## start

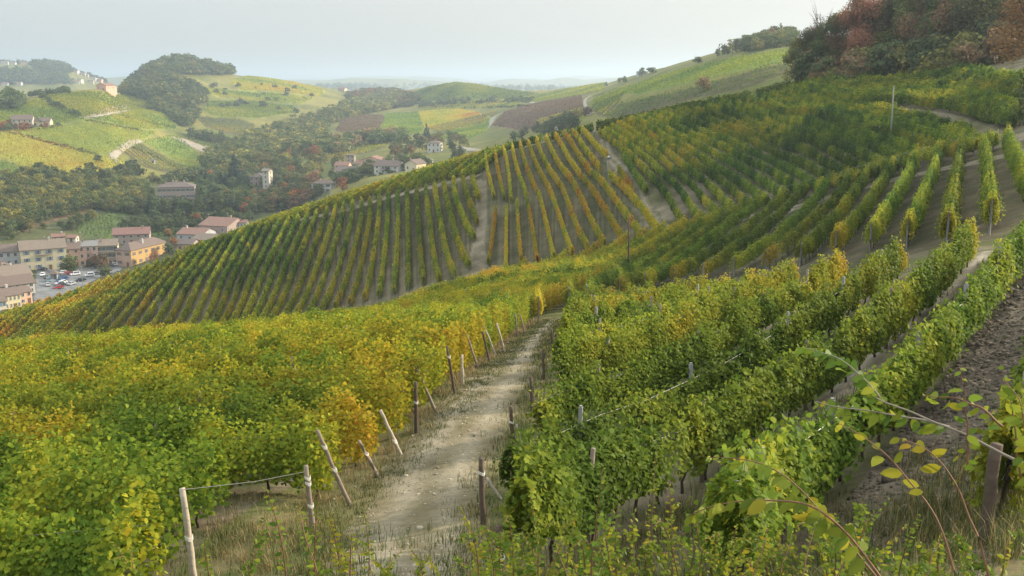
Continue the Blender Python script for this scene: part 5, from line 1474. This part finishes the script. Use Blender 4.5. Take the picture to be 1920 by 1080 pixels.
def house(p, w, d, h, rz, label, wall='white', roof='brown', rise=1.8, hip=False, ridge='x', floors=2, nwin=4, side=2, shut=None, chimneys=1, door=True, balcony=None, cat='house', name='house', over=.45, front=None, group=None, arch=None, deep=7.0, eq=True, back=0):
    """plastered house: origin at the middle of its front wall, front facing local -y"""
    root = empty(name, tuple(p), rz); tag(root, label, cat, group)
    rg = random.Random(label)
    m = MB(); m.box(-w/2, w/2, 0, d, -deep, h)
    if not hip:                                          # gable triangles
        if ridge == 'x':
            for x, o in ((-w/2, 0), (w/2, 0)):
                m.add([(x, 0, h), (x, d, h), (x, d/2, h + rise)], [(0, 1, 2) if x > 0 else (0, 2, 1)])
        else:
            for y in (0, d):
                m.add([(-w/2, y, h), (w/2, y, h), (0, y, h + rise)], [(0, 1, 2) if y == 0 else (0, 2, 1)])
    m.build('wall', M['wall_' + wall], root)
    if front:
        m = MB(); m.box(-w/2 + .003, w/2 - .003, -.02, -.002, -deep + .01, h - .01); m.build('facade', M['wall_' + front], root)
    r = MB(); o = over; th = .22
    def slab(quad):
        q = [np.array(v, float) for v in quad]
        up = np.array((0, 0, th))
        r.add([tuple(v + np.array((0, 0, .02))) for v in q] + [tuple(v + up) for v in q],
              [tuple(range(len(q)))[::-1], tuple(i + len(q) for i in range(len(q)))] + [(i, (i+1) % len(q), (i+1) % len(q) + len(q), i + len(q)) for i in range(len(q))])
    if hip:
        f = min(d, w) / 2
        k = o * rise / f
        if w >= d:
            a, b = (-w/2 + f, d/2, h + rise), (w/2 - f, d/2, h + rise)
            slab([(-w/2-o, -o, h-k), (w/2+o, -o, h-k), b, a]); slab([(w/2+o, d+o, h-k), (-w/2-o, d+o, h-k), a, b])
            slab([(w/2+o, -o, h-k), (w/2+o, d+o, h-k), b]); slab([(-w/2-o, d+o, h-k), (-w/2-o, -o, h-k), a])
        else:
            a, b = (0, f, h + rise), (0, d - f, h + rise)
            slab([(-w/2-o, -o, h-k), (w/2+o, -o, h-k), a]); slab([(w/2+o, d+o, h-k), (-w/2-o, d+o, h-k), b])
            slab([(w/2+o, -o, h-k), (w/2+o, d+o, h-k), b, a]); slab([(-w/2-o, d+o, h-k), (-w/2-o, -o, h-k), a, b])
    elif ridge == 'x':
        k = o * rise / (d/2)
        slab([(-w/2-o, -o, h-k), (w/2+o, -o, h-k), (w/2+o, d/2, h+rise), (-w/2-o, d/2, h+rise)])
        slab([(-w/2-o, d/2, h+rise), (w/2+o, d/2, h+rise), (w/2+o, d+o, h-k), (-w/2-o, d+o, h-k)])
    else:
        k = o * rise / (w/2)
        slab([(-w/2-o, -o, h-k), (0, -o, h+rise), (0, d+o, h+rise), (-w/2-o, d+o, h-k)])
        slab([(0, -o, h+rise), (w/2+o, -o, h-k), (w/2+o, d+o, h-k), (0, d+o, h+rise)])
    ro = r.build('roof', M['tile_' + roof], root)
    for c in range(chimneys):
        cx = rg.uniform(-w * .35, w * .35); cy = d * rg.uniform(.3, .7)
        m = MB(); m.box(cx - .35, cx + .35, cy - .3, cy + .3, h + .2, h + rise + .9); m.box(cx - .45, cx + .45, cy - .4, cy + .4, h + rise + .9, h + rise + 1.05)
        m.build('chimney', M['wall_' + rg.choice(['brick', 'stone', 'white'])], ro)
    fh = h / floors
    ww, wh = min(1.05, w / max(nwin, 1) * .42), min(1.55, fh * .52)
    for fl in range(floors):
        z = fl * fh + fh * .32
        for k in range(nwin):
            x = -w/2 + w * (k + .5) / nwin
            if fl == 0 and door and k == nwin // 2:
                continue
            put_window(root, x, -.03, z, 0, ww, wh, shut if fl or floors == 1 else shut)
        for k in range(side):
            y = d * (k + .5) / side
            put_window(root, w/2 + .03, y, z, math.pi / 2, ww if side < 6 else .9, wh, shut)
            if back: put_window(root, -w/2 - .03, y, z, -math.pi / 2, ww, wh, shut)
    if door:
        x = -w/2 + w * (nwin // 2 + .5) / max(nwin, 1)
        if arch:
            m = MB(); n = 10
            vs = [(x - 1.3, -.05, 0), (x + 1.3, -.05, 0)] + [(x + 1.3 * math.cos(math.pi * i / n), -.05, 1.9 + 1.3 * math.sin(math.pi * i / n)) for i in range(n + 1)]
            m.add(vs + [(a, -.005, c) for a, b_, c in vs], [tuple(range(len(vs)))] + [(i, (i + 1) % len(vs), (i + 1) % len(vs) + len(vs), i + len(vs)) for i in range(len(vs))])
            m.build('archway', M['iron'], root)
        else:
            m = MB(); m.box(x - .5, x + .5, -.07, .02, 0, 2.1); m.box(x - .6, x - .5, -.1, .02, 0, 2.2); m.box(x + .5, x + .6, -.1, .02, 0, 2.2); m.box(x - .5, x + .5, -.1, .02, 2.1, 2.2)
            m.build('door', M['shutter_brown'], root)
    if balcony:
        for (bx, bw, bz) in balcony:
            m = MB(); m.box(bx - bw/2, bx + bw/2, -1.0, -.12, bz - .15, bz)
            m.build('balcony', M['wall_stone'], root)
            m = MB(); m.box(bx - bw/2, bx + bw/2, -1.0, -.95, bz + .9, bz + .97)
            for j in range(int(bw / .25) + 1):
                xx = bx - bw/2 + j * bw / int(bw / .25); m.box(xx - .02, xx + .02, -.99, -.96, bz + .004, bz + .9)
            m.build('railing', M['iron'], root)
    return root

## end

- What the task asks: Copy the whole of the material above exactly, but not its images.

- Solution to this problem:
Continue the Blender Python script for this scene: part 5, from line 1474. This part finishes the script. Use Blender 4.5. Take the picture to be 1920 by 1080 pixels.
def house(p, w, d, h, rz, label, wall='white', roof='brown', rise=1.8, hip=False, ridge='x', floors=2, nwin=4, side=2, shut=None, chimneys=1, door=True, balcony=None, cat='house', name='house', over=.45, front=None, group=None, arch=None, deep=7.0, eq=True, back=0):
    """plastered house: origin at the middle of its front wall, front facing local -y"""
    root = empty(name, tuple(p), rz); tag(root, label, cat, group)
    rg = random.Random(label)
    m = MB(); m.box(-w/2, w/2, 0, d, -deep, h)
    if not hip:                                          # gable triangles
        if ridge == 'x':
            for x, o in ((-w/2, 0), (w/2, 0)):
                m.add([(x, 0, h), (x, d, h), (x, d/2, h + rise)], [(0, 1, 2) if x > 0 else (0, 2, 1)])
        else:
            for y in (0, d):
                m.add([(-w/2, y, h), (w/2, y, h), (0, y, h + rise)], [(0, 1, 2) if y == 0 else (0, 2, 1)])
    m.build('wall', M['wall_' + wall], root)
    if front:
        m = MB(); m.box(-w/2 + .003, w/2 - .003, -.02, -.002, -deep + .01, h - .01); m.build('facade', M['wall_' + front], root)
    r = MB(); o = over; th = .22
    def slab(quad):
        q = [np.array(v, float) for v in quad]
        up = np.array((0, 0, th))
        r.add([tuple(v + np.array((0, 0, .02))) for v in q] + [tuple(v + up) for v in q],
              [tuple(range(len(q)))[::-1], tuple(i + len(q) for i in range(len(q)))] + [(i, (i+1) % len(q), (i+1) % len(q) + len(q), i + len(q)) for i in range(len(q))])
    if hip:
        f = min(d, w) / 2
        k = o * rise / f
        if w >= d:
            a, b = (-w/2 + f, d/2, h + rise), (w/2 - f, d/2, h + rise)
            slab([(-w/2-o, -o, h-k), (w/2+o, -o, h-k), b, a]); slab([(w/2+o, d+o, h-k), (-w/2-o, d+o, h-k), a, b])
            slab([(w/2+o, -o, h-k), (w/2+o, d+o, h-k), b]); slab([(-w/2-o, d+o, h-k), (-w/2-o, -o, h-k), a])
        else:
            a, b = (0, f, h + rise), (0, d - f, h + rise)
            slab([(-w/2-o, -o, h-k), (w/2+o, -o, h-k), a]); slab([(w/2+o, d+o, h-k), (-w/2-o, d+o, h-k), b])
            slab([(w/2+o, -o, h-k), (w/2+o, d+o, h-k), b, a]); slab([(-w/2-o, d+o, h-k), (-w/2-o, -o, h-k), a, b])
    elif ridge == 'x':
        k = o * rise / (d/2)
        slab([(-w/2-o, -o, h-k), (w/2+o, -o, h-k), (w/2+o, d/2, h+rise), (-w/2-o, d/2, h+rise)])
        slab([(-w/2-o, d/2, h+rise), (w/2+o, d/2, h+rise), (w/2+o, d+o, h-k), (-w/2-o, d+o, h-k)])
    else:
        k = o * rise / (w/2)
        slab([(-w/2-o, -o, h-k), (0, -o, h+rise), (0, d+o, h+rise), (-w/2-o, d+o, h-k)])
        slab([(0, -o, h+rise), (w/2+o, -o, h-k), (w/2+o, d+o, h-k), (0, d+o, h+rise)])
    ro = r.build('roof', M['tile_' + roof], root)
    for c in range(chimneys):
        cx = rg.uniform(-w * .35, w * .35); cy = d * rg.uniform(.3, .7)
        m = MB(); m.box(cx - .35, cx + .35, cy - .3, cy + .3, h + .2, h + rise + .9); m.box(cx - .45, cx + .45, cy - .4, cy + .4, h + rise + .9, h + rise + 1.05)
        m.build('chimney', M['wall_' + rg.choice(['brick', 'stone', 'white'])], ro)
    fh = h / floors
    ww, wh = min(1.05, w / max(nwin, 1) * .42), min(1.55, fh * .52)
    for fl in range(floors):
        z = fl * fh + fh * .32
        for k in range(nwin):
            x = -w/2 + w * (k + .5) / nwin
            if fl == 0 and door and k == nwin // 2:
                continue
            put_window(root, x, -.03, z, 0, ww, wh, shut if fl or floors == 1 else shut)
        for k in range(side):
            y = d * (k + .5) / side
            put_window(root, w/2 + .03, y, z, math.pi / 2, ww if side < 6 else .9, wh, shut)
            if back: put_window(root, -w/2 - .03, y, z, -math.pi / 2, ww, wh, shut)
    if door:
        x = -w/2 + w * (nwin // 2 + .5) / max(nwin, 1)
        if arch:
            m = MB(); n = 10
            vs = [(x - 1.3, -.05, 0), (x + 1.3, -.05, 0)] + [(x + 1.3 * math.cos(math.pi * i / n), -.05, 1.9 + 1.3 * math.sin(math.pi * i / n)) for i in range(n + 1)]
            m.add(vs + [(a, -.005, c) for a, b_, c in vs], [tuple(range(len(vs)))] + [(i, (i + 1) % len(vs), (i + 1) % len(vs) + len(vs), i + len(vs)) for i in range(len(vs))])
            m.build('archway', M['iron'], root)
        else:
            m = MB(); m.box(x - .5, x + .5, -.07, .02, 0, 2.1); m.box(x - .6, x - .5, -.1, .02, 0, 2.2); m.box(x + .5, x + .6, -.1, .02, 0, 2.2); m.box(x - .5, x + .5, -.1, .02, 2.1, 2.2)
            m.build('door', M['shutter_brown'], root)
    if balcony:
        for (bx, bw, bz) in balcony:
            m = MB(); m.box(bx - bw/2, bx + bw/2, -1.0, -.12, bz - .15, bz)
            m.build('balcony', M['wall_stone'], root)
            m = MB(); m.box(bx - bw/2, bx + bw/2, -1.0, -.95, bz + .9, bz + .97)
            for j in range(int(bw / .25) + 1):
                xx = bx - bw/2 + j * bw / int(bw / .25); m.box(xx - .02, xx + .02, -.99, -.96, bz + .004, bz + .9)
            m.build('railing', M['iron'], root)
    return root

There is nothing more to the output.